Andersen’s biography of Muybridge is a re-animation of the latter’s sequential photographs and an examination of their philosophical implications. Deren’s outtakes, meanwhile, offer an intimate insight into how she conceived of the choreographic for filmic space.

Programme Thom Andersen, Eadweard Muybridge, Zoopraxographer, 1975. 16mm transferred to HD, 59 min.Maya Deren, A Study in Choreography for Camera – Outtakes, 1945. 16mm transferred to HD, 16 min.

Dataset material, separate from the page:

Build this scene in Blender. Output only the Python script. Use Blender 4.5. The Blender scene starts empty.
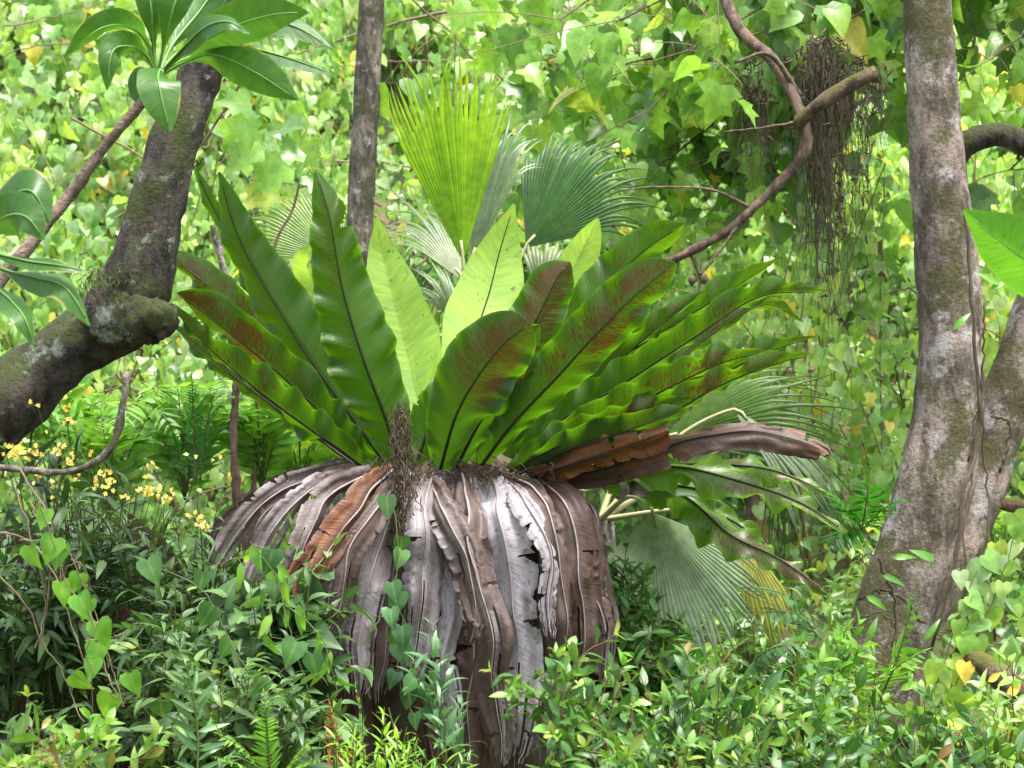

Total running time: 75 min

This screening is part of LUX Scotland’s guest-curated programme for GFT’s Crossing the Line strand and has been selected by artist Emmie McLuskey and researcher Freya Field-Donovan. The screening has been programmed in advance of McLuskey’s up-coming exhibition at Collective, Edinburgh, as part of the Satellites Programme 2018.

About the artists

Thom Andersen

Thom Andersen (b.1943) lives and works in Los Angeles. Andersen made his first short films and entered into the LA film scene as a student of USC and UCLA in the 1960s. Andersen’s films include Eadweard Muybridge, Zoopraxographer (1974), Red Hollywood (1996), Los Angeles Plays Itself (2003) and more recently, Reconversão (2012), on the work of Portuguese architect Eduardo Souto de Moura, and The Thoughts That Once We Had (2015), a personal history of cinema loosely inspired by Gilles Deleuze. A published writer since 1966, Andersen has contributed to journals such as Film Comment, Artforum, Sight & Sound and Cinema Scope, and is the author of Slow Writing: Thom Andersen on Cinema (The Visible Press, 2017). He has taught at the California Institute of the Arts since 1987, and was previously on faculty at SUNY Buffalo and Ohio State University.

Maya Deren

Maya Deren (1917 – 1961), born Eleanora Derenkowskaia, was one of the most important American experimental filmmakers and promoters of the avant-garde in the 1940s and 1950s. Deren’s first film, Meshes of the Afternoon (1943), endures as one of the most widely exhibited films of experimental cinema. Deren’s other films include At Land (1944), A Study in Choreography for Camera (1945), Ritual in Transfigured Time (1946), Meditation on Violence (1948) and The Very Eye of Night (1952 – 55). In 1947 Deren was awarded the Cannes Film Festival’s Grand Prix Internationale and a Guggenheim Foundation Fellowship.

Deren was also a choreographer, dancer, film theorist, poet, lecturer, writer and photographer.